Check each line of the listing for the string "high", count the lines that have it, and answer with that number only.
— Start Data shown —
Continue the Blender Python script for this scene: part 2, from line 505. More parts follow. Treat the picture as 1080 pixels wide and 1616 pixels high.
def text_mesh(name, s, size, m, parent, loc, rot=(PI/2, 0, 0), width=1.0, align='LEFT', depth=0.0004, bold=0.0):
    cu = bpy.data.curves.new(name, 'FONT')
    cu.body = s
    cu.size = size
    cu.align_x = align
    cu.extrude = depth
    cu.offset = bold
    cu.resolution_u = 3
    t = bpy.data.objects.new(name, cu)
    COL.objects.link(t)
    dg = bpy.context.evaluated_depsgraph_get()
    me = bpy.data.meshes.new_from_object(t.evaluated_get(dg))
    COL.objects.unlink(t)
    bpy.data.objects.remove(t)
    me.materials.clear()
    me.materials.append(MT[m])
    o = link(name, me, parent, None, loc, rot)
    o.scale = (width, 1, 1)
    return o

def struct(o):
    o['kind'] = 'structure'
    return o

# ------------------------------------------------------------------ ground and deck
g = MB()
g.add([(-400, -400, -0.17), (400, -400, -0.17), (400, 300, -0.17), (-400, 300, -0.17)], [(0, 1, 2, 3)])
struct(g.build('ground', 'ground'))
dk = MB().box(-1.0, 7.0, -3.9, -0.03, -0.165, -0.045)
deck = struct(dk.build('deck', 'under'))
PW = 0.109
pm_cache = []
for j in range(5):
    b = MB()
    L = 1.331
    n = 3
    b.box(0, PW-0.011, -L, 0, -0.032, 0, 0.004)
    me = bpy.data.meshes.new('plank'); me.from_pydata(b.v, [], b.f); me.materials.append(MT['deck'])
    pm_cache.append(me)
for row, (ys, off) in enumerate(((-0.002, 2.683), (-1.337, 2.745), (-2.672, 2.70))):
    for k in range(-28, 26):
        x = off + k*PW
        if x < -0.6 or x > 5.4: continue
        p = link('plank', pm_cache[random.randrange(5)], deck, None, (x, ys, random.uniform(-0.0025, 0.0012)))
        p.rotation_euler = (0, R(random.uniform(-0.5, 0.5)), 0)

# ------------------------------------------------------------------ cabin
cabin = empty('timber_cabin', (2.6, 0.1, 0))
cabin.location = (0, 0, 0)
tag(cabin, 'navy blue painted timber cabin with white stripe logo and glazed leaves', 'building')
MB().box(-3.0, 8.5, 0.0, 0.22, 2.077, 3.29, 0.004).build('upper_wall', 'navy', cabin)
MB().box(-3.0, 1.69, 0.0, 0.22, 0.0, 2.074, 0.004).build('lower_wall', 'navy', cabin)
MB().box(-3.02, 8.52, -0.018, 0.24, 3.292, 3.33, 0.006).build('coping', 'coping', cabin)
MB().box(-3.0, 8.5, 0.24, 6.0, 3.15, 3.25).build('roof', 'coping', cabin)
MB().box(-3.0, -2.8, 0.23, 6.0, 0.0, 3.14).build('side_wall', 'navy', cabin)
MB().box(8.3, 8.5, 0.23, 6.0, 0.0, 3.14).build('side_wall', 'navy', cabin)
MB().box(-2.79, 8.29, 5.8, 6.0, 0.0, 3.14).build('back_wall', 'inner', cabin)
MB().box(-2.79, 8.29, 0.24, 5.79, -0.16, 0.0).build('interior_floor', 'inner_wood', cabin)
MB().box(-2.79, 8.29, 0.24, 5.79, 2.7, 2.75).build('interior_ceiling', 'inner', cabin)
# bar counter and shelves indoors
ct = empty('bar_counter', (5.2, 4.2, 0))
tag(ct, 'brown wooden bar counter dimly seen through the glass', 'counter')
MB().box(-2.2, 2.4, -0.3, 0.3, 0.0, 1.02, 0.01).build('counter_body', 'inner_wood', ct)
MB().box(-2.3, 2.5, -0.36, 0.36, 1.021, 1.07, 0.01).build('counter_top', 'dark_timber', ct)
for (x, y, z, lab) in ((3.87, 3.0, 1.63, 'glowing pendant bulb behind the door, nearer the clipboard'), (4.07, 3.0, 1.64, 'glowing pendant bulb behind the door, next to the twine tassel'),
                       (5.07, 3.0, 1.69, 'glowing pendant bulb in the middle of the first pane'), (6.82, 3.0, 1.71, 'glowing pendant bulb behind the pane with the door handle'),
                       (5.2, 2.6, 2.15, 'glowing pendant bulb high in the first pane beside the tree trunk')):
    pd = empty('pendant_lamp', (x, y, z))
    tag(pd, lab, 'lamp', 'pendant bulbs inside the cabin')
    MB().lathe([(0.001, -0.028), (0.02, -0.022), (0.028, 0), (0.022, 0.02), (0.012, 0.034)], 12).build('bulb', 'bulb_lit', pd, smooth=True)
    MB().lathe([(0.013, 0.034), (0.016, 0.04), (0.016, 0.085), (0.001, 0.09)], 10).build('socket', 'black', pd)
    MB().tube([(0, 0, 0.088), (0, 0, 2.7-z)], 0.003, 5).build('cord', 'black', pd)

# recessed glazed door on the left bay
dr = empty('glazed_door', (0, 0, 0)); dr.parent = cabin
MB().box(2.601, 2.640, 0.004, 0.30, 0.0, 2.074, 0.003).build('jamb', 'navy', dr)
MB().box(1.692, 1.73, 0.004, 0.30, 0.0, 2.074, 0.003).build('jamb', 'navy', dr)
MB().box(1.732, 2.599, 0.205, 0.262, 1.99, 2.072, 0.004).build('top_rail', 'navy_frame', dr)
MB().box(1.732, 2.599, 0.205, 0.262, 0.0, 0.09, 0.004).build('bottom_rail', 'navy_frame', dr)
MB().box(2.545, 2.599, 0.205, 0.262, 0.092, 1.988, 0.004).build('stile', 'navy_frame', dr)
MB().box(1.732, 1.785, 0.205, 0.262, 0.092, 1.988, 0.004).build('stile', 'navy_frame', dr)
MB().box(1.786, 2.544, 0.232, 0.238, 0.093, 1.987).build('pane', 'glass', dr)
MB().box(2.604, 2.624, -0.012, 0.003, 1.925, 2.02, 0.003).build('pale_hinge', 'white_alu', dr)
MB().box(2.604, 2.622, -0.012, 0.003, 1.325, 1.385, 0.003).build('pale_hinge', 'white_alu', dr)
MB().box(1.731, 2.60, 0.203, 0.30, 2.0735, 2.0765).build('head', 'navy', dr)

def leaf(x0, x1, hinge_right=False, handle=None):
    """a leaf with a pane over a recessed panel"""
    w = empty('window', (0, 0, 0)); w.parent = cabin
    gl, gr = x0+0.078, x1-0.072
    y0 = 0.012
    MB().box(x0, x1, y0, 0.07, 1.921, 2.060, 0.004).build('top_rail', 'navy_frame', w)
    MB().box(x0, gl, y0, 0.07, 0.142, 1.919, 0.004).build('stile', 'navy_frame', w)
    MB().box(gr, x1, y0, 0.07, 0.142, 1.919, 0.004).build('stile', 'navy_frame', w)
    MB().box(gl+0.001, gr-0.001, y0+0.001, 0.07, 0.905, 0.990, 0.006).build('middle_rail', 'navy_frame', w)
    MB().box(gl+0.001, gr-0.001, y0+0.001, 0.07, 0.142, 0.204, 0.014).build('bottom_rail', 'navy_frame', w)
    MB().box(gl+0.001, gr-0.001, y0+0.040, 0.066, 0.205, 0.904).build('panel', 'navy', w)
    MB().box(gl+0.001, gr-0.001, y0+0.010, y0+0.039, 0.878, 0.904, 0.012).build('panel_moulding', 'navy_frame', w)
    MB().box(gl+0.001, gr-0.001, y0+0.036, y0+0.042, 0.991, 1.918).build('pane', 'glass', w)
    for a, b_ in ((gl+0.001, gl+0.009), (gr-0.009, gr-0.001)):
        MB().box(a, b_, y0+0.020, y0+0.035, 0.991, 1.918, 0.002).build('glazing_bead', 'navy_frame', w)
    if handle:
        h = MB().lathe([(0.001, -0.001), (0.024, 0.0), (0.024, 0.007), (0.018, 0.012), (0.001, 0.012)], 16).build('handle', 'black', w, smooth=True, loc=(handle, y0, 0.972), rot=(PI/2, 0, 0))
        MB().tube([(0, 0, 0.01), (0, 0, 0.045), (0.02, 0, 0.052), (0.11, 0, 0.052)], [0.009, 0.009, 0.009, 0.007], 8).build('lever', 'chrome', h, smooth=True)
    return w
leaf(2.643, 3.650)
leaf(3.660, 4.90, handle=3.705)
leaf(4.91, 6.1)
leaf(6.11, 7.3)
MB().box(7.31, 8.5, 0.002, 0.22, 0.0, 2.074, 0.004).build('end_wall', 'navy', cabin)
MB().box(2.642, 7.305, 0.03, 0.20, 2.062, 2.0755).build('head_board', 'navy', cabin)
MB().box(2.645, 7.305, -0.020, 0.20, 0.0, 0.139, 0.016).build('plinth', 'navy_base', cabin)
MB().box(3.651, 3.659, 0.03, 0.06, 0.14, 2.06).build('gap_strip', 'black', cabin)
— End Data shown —
### The answer
2